The smaller 24 tooth pulley is the perfect size for the G0704. Mill off the hub so you have just a pulley. Bore it out to .851 so it will fit over the splined spindle shaft on the G0704 and then bore out a 1" wide hole recessed .10-15 deep in the top so you can have more threads to secure the drawbar tophat to. This also clamps the pulley between the rpm sensor disc on the bottom and the tophat on the top. To secure the pulley to the splined shaft I drilled 3 holes near the bottom of the pulley, 120 degrees apart in the teeth of the pulley. I threaded them 10-32 and used 1/4" set screws. This leaves the head of the setscrew below the tooth of the pulley which is important since the belt is going to cover the holes.
To use the original rpm speed sensor disc you will need to take a dremel (since your mill is probably in pieces for this conversion) and notch the flange where the two bolts that hold the rpm sensor disc are.

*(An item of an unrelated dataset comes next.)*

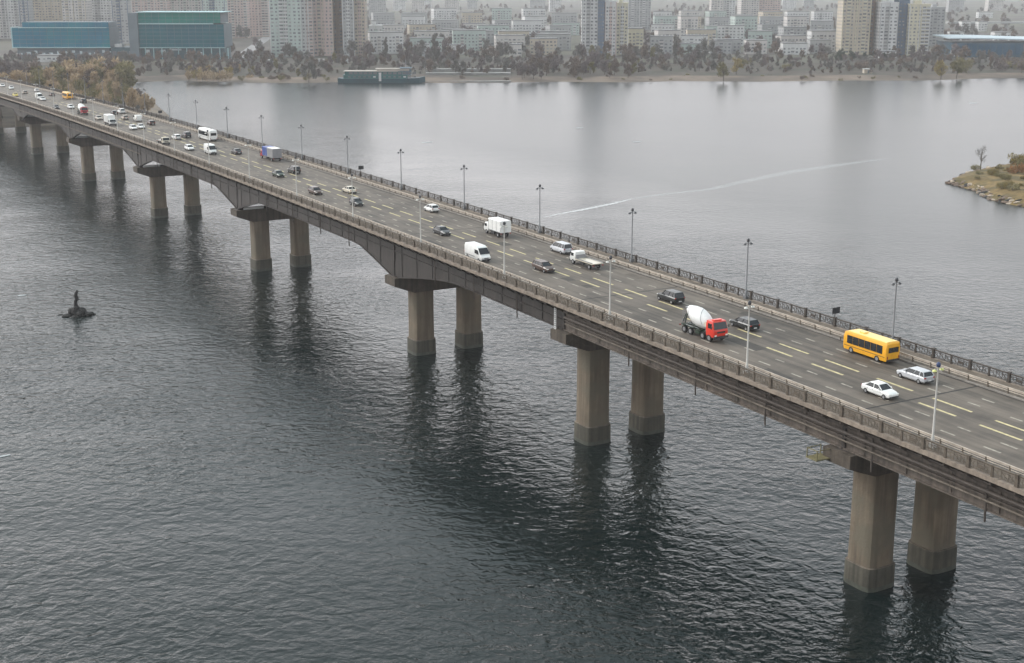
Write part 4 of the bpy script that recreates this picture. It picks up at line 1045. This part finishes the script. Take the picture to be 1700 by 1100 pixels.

I did not have a lathe at the time. I tried to bore the pulley out on the mill but you just can't center it perfectly even with a co-axial indicator. It was a great excuse to move up the purchase of a lathe. I bought a G0602 and the pulley was bored out perfectly on the lathe. If you don't have a lathe I would recommend buying/borrowing one for boring out the pulley.
Another tip for boring out the pulley is to use the V grooves in the 3 jaw chuck on the lathe to clamp the rim/flange of the pulley. This keeps the pulley perpendicular while you're boring it out. To make the tophat I used the lathe and then used thread milling with a single point cutter to make the M20x1 threads that are needed.
 |
| Belt Drive mounts, pulley bored out, tophat on |
 |
| There are no bolts in the front belt drive mounts because I measured wrong and the holes are off a smidge |
 |
| The fancy engraving on the side is because I bought a diamond drag engraver and of course you have to use it once you have it. |
The belt drive conversion works great. I'm very happy with the performance of the VFD and motor. My z axis moves up and down just as fast as before and machining aluminum at 6k rpm is much better.